Interstate cigarette deliveries are regulated by the 2009 PACT (Prevent All Cigarette Trafficking) Act, which prohibits the USPS from delivering packages from shippers who advertise online cigarette sales. 

“Officials at the highest levels of the USPS have known for years of the USPS’s illegal transport and nationwide delivery of cigarettes from international sellers but have failed to meet the PACT Act’s mandate,” New York City and California’s complaint states.

Explaining the circumstances that Congress sought to address with the PACT Act the complaint notes that that terrorist organizations like Hezbollah, Hamas and al-Qaida have all profited from trafficking in illegal cigarettes. New York City and California note that online cigarette sales also make it easier for children to buy them. 
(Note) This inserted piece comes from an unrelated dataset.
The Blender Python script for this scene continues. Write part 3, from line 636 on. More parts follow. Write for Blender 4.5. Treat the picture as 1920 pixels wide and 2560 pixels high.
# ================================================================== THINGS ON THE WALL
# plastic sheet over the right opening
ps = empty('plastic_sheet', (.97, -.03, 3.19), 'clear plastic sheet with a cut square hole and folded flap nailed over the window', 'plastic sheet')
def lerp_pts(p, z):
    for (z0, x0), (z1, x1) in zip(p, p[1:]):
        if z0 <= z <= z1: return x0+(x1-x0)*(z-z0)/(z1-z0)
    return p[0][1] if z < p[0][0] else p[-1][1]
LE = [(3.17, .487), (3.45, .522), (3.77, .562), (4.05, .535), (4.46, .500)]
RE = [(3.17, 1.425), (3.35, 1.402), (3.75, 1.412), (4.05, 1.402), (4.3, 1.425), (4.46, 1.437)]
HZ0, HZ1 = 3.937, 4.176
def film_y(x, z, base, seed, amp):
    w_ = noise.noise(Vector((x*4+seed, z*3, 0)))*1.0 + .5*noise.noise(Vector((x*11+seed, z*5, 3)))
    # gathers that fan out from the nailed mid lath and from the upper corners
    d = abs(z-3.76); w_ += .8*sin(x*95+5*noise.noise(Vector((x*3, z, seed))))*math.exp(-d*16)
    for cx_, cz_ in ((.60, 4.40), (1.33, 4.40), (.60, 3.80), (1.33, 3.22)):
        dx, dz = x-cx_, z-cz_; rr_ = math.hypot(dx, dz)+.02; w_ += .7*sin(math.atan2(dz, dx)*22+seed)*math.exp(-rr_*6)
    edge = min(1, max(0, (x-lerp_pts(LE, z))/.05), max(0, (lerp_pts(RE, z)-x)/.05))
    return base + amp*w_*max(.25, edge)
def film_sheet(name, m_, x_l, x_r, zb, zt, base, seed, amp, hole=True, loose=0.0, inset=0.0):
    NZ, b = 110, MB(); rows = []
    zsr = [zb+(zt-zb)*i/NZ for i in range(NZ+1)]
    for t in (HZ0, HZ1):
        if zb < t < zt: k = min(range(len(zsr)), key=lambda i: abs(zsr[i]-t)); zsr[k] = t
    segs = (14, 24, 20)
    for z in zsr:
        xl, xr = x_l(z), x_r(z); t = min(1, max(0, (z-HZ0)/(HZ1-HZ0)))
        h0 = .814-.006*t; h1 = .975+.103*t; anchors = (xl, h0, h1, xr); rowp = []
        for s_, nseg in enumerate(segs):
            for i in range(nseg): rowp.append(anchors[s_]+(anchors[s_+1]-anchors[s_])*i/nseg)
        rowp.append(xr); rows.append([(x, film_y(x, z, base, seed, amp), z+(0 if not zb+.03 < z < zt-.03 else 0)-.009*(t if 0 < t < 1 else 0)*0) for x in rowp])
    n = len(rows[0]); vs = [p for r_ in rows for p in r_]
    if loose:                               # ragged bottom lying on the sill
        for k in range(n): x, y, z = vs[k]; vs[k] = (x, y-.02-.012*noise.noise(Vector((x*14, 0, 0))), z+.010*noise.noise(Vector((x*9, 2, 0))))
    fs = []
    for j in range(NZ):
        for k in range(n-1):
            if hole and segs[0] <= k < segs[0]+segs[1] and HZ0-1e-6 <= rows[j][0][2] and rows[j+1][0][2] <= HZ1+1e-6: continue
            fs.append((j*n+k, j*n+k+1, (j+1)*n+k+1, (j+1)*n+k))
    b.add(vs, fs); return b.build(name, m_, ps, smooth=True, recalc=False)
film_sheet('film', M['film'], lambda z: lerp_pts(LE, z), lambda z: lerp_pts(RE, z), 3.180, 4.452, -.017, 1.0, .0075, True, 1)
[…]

But it was an unfunded mandate — the government provided USPS with no extra funding to carry out the requirements of the law, and on top of that, the mailer lost revenue from online cigarette shippers, according to the complaint.

New York and California contend that USPS was immediately resistant to the PACT Act, saying it has a discretion, not a duty, to seize and destroy unlawful cigs. 

As summarized in the complaint, USPS first decreed that the evaluation of suspicious senders must be made only by “specially designated personnel,” but never actually provided such personnel.

Counterfeit cigarettes purporting to be Marlboro, Philip Morris USA, and R.J. Reynolds Tobacco Company were among the tens of thousands illegally shipped in the U.S., allegedly originating in China, according to the suit. Some included fake New York tax stamps. Cigarettes have also allegedly entered from Israel, Indonesia, Vietnam, Japan, Korea, Kyrgyzstan and Ukraine.

The USPS did not immediately return requests for comment Tuesday.